- To do -
Copy each line that contains the word "extends".

- Material -

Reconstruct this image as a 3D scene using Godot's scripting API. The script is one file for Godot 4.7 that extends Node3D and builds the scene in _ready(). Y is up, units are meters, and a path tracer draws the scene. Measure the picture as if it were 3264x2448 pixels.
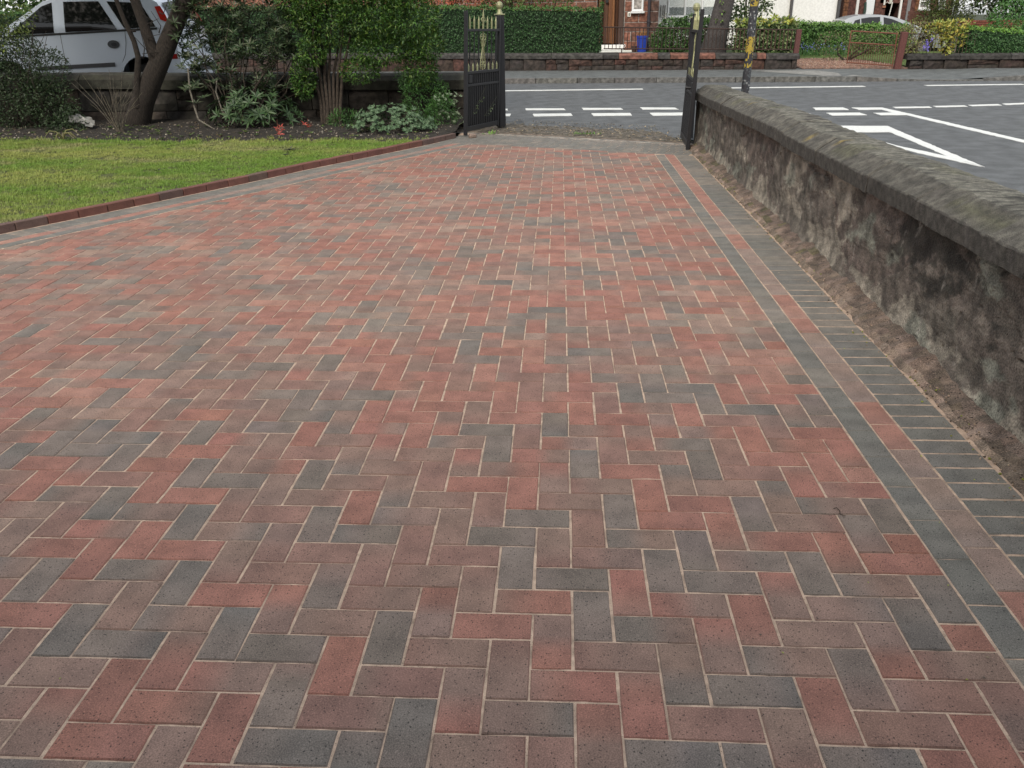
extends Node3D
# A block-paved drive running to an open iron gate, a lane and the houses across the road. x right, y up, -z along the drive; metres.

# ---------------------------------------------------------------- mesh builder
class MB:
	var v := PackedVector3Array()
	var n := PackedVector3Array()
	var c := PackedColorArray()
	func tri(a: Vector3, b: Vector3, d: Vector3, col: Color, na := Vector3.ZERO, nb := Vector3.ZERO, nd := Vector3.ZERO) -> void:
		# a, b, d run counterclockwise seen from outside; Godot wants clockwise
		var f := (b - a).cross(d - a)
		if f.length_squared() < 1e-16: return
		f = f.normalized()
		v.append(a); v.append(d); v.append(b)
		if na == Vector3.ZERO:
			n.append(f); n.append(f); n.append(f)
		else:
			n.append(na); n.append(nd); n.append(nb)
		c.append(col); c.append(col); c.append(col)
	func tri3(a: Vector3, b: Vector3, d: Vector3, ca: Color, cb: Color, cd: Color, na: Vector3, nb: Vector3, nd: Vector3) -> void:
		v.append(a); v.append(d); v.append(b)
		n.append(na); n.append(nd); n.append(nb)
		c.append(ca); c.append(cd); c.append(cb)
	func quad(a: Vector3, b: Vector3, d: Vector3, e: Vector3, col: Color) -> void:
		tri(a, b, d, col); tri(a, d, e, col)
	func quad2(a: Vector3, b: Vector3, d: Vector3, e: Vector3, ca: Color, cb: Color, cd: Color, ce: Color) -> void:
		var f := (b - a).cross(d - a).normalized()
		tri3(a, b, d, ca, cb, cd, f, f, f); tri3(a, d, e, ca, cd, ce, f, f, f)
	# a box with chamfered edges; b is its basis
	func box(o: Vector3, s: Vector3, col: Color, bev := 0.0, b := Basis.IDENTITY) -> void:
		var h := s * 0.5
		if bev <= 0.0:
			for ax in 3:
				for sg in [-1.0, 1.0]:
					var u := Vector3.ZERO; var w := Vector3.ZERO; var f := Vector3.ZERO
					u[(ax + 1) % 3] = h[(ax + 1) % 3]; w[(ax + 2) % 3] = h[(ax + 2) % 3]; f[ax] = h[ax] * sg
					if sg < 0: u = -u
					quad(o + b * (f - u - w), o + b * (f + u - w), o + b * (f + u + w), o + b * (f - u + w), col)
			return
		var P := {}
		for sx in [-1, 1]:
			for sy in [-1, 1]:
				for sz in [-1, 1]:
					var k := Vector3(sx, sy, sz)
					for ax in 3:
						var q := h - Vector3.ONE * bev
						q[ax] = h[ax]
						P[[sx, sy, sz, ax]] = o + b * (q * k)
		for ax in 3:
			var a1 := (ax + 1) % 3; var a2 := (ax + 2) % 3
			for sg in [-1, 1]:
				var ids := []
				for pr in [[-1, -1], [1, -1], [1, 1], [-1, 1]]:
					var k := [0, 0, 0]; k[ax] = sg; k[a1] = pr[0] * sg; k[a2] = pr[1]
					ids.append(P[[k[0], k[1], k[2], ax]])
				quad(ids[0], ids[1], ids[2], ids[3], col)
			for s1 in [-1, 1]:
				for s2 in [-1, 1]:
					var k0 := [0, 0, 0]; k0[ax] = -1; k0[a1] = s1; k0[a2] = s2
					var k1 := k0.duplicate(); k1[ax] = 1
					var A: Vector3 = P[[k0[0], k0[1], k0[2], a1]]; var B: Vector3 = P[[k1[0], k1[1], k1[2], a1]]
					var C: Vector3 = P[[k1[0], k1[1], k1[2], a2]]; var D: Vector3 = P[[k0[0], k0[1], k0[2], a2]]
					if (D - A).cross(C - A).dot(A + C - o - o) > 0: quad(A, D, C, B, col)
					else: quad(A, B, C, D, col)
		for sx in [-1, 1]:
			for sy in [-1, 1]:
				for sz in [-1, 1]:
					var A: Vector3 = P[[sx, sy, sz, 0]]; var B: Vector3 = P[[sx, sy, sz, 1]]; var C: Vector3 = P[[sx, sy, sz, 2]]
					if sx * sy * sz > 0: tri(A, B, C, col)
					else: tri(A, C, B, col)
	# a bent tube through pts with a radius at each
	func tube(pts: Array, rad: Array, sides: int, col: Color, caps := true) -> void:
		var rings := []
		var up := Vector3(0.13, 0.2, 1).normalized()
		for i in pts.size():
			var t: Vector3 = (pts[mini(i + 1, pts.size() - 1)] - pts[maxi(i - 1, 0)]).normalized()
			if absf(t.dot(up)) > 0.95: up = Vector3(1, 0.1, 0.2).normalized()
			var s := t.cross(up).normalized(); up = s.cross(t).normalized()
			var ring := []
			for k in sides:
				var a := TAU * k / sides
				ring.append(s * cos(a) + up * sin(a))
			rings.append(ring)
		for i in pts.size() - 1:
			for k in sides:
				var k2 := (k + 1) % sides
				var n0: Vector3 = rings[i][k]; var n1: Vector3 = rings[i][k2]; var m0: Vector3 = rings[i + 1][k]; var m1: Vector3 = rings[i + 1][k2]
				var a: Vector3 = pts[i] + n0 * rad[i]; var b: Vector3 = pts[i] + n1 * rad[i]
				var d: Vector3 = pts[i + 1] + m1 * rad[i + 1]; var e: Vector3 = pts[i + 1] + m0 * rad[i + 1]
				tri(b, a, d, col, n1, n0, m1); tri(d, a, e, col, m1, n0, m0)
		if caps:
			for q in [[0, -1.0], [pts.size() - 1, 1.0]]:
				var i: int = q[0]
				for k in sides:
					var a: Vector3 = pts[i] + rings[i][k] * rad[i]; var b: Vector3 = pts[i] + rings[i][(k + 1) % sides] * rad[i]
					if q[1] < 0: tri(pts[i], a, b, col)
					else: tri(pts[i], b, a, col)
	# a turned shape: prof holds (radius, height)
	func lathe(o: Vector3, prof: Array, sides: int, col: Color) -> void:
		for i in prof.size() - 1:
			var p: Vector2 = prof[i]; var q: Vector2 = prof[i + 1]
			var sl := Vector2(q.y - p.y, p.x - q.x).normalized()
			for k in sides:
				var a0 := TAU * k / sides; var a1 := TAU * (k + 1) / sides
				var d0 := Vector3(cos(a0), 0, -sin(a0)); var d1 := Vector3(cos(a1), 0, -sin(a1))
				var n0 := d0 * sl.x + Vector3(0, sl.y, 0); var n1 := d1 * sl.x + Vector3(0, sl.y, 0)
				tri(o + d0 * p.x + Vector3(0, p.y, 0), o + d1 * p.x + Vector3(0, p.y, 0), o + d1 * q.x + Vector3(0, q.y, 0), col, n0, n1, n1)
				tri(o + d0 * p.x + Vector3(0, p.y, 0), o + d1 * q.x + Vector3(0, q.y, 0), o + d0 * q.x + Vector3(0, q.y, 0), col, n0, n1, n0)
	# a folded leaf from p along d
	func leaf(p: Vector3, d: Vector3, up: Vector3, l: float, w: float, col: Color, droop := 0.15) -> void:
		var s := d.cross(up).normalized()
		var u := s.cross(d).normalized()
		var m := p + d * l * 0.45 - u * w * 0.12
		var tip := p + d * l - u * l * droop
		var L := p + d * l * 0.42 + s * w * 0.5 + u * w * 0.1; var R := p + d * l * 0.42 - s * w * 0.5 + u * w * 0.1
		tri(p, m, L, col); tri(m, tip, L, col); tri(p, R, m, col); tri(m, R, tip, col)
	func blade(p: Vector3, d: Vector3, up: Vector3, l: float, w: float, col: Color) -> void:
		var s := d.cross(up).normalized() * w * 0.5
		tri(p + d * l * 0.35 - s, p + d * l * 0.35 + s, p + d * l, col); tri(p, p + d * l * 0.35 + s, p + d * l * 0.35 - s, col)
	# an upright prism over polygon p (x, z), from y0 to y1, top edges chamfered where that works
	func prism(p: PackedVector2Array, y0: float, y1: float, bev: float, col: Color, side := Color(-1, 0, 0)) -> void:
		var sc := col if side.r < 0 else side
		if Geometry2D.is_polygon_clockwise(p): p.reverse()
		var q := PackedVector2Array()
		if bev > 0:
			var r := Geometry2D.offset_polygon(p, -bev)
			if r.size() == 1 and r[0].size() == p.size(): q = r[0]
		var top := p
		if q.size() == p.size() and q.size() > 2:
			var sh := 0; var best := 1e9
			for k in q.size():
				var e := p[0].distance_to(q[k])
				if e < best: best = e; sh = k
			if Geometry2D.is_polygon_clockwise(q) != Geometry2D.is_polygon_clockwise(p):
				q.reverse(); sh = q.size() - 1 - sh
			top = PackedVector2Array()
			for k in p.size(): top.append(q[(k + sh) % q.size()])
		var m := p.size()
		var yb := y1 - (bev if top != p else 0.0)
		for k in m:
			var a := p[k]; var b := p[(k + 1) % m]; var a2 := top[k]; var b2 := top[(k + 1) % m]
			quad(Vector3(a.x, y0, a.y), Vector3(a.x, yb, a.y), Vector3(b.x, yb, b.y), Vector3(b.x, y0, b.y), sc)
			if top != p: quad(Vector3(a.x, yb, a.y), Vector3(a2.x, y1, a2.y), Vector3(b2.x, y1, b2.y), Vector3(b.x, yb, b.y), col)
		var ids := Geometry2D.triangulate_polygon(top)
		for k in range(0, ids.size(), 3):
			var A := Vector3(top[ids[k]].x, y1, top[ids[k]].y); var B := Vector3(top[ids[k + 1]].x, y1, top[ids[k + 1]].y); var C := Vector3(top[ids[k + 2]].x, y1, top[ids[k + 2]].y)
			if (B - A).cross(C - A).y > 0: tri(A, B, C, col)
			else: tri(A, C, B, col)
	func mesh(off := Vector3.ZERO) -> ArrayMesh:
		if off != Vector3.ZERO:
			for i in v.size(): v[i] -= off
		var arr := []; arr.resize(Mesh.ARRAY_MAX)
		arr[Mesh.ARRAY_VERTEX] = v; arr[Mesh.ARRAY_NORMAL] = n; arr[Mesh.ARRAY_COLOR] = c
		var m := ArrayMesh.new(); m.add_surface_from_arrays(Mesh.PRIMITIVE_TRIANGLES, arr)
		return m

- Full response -
Reconstruct this image as a 3D scene using Godot's scripting API. The script is one file for Godot 4.7 that extends Node3D and builds the scene in _ready(). Y is up, units are meters, and a path tracer draws the scene. Measure the picture as if it were 3264x2448 pixels.
extends Node3D